### WRITTEN REQUEST
Collect every line of the records below that contains the word "scene".

Collected data
(begin)

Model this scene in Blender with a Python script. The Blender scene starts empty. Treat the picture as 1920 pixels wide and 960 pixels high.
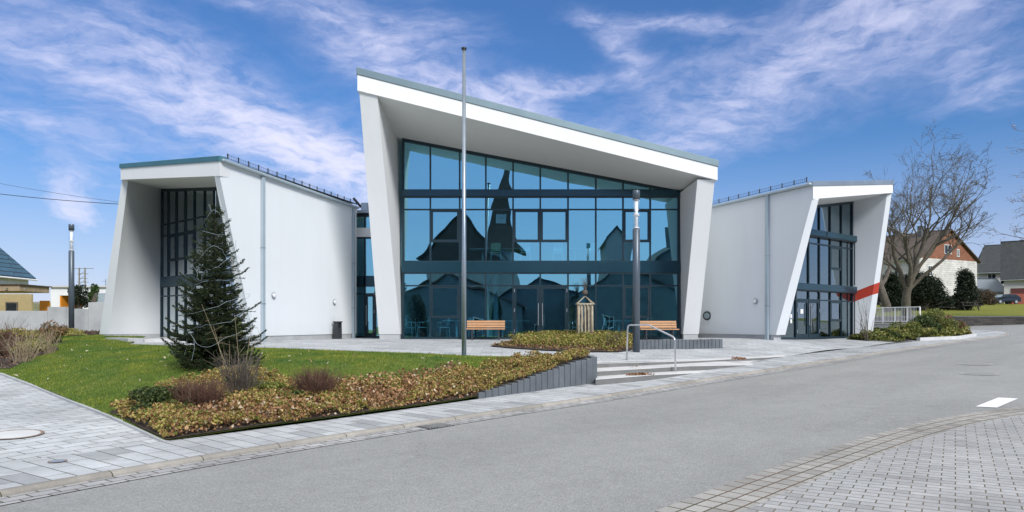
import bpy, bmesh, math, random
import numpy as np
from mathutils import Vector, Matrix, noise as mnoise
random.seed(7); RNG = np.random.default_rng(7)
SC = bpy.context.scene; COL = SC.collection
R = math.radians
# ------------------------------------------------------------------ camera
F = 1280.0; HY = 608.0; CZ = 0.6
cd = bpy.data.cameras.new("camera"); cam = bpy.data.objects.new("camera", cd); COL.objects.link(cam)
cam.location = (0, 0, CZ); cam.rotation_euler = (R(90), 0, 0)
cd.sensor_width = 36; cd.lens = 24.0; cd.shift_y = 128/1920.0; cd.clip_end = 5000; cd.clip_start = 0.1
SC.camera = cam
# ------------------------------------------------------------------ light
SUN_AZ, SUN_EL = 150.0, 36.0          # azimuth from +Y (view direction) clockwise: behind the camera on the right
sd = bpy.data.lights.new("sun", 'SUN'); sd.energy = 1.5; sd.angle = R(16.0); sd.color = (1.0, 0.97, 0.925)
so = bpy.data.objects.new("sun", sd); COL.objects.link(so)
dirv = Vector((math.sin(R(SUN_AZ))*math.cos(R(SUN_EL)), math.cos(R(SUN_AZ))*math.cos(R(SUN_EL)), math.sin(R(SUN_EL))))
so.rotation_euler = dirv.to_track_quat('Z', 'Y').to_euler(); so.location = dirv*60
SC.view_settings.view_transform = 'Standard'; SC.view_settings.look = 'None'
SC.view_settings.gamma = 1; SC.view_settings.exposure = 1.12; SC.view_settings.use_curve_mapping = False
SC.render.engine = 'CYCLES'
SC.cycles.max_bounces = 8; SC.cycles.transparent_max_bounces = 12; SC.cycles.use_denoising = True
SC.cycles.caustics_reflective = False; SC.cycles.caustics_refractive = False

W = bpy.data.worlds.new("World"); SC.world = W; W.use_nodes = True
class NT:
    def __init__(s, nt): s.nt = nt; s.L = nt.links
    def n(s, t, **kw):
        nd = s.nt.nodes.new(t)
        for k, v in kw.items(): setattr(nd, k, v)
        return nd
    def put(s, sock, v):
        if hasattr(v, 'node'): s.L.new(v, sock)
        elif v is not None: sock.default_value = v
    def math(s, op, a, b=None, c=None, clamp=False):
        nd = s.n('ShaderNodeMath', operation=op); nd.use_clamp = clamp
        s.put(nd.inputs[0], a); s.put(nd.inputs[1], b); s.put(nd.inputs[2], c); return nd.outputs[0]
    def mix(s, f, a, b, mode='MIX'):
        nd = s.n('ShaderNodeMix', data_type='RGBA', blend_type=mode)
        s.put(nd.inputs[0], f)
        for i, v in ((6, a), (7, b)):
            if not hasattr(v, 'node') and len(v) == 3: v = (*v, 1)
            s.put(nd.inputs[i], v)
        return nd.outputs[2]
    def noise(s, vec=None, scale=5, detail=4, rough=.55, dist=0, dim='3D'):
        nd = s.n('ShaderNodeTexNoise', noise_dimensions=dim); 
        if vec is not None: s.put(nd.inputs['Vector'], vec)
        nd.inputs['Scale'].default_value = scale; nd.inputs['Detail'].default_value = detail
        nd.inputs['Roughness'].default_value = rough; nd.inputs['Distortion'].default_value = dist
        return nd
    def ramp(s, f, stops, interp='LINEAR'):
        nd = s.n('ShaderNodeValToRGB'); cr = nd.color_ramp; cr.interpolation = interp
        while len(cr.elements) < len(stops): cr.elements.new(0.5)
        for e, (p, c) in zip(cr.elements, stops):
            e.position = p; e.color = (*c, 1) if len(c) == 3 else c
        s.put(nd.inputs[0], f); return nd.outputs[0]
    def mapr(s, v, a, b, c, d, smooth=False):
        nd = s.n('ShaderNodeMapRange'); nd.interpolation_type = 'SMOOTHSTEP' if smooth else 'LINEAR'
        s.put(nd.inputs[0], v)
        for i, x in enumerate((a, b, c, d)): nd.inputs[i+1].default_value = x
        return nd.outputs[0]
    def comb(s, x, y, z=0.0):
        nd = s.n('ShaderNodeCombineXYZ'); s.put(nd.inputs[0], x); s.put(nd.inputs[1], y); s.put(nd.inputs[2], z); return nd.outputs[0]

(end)
(begin)

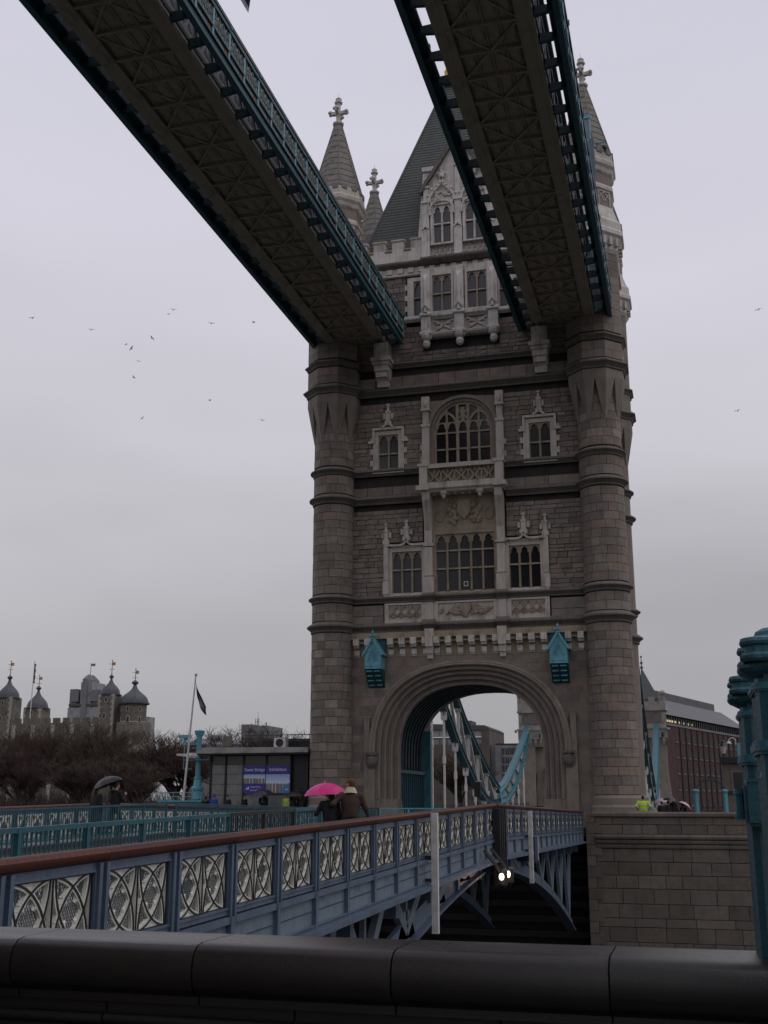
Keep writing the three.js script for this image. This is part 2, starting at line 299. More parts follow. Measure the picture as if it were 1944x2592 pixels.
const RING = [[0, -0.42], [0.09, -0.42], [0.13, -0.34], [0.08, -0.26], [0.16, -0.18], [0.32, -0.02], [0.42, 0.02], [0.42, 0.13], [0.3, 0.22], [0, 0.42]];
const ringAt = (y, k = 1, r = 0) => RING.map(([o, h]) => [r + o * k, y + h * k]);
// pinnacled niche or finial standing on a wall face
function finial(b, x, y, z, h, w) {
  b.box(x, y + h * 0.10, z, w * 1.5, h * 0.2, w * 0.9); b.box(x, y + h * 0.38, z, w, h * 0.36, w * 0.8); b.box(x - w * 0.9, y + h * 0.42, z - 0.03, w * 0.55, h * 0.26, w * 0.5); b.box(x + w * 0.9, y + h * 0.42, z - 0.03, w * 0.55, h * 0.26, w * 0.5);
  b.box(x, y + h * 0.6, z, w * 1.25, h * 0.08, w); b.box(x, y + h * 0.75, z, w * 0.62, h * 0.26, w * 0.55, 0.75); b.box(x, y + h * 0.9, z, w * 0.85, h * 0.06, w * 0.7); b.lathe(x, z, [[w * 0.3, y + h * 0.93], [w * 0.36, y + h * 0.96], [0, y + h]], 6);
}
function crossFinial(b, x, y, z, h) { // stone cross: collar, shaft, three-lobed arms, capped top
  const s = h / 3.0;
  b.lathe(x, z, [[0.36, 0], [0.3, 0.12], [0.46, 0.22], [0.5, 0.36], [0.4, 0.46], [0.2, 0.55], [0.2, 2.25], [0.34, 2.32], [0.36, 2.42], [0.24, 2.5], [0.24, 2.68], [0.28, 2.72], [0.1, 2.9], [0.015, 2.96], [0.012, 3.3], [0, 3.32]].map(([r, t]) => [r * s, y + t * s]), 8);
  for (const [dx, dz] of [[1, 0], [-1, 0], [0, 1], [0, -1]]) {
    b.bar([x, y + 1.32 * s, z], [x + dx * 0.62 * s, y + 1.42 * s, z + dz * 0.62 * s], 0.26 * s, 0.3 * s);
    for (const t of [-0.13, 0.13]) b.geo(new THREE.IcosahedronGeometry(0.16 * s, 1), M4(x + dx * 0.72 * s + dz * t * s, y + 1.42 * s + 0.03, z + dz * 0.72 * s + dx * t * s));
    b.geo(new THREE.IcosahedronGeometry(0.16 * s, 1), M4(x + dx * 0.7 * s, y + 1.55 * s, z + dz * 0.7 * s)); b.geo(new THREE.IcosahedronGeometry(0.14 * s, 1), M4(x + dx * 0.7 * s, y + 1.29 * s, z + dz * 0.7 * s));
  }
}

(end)

### WRITTEN REPLY
Model this scene in Blender with a Python script. The Blender scene starts empty. Treat the picture as 1920 pixels wide and 960 pixels high.
SC = bpy.context.scene; COL = SC.collection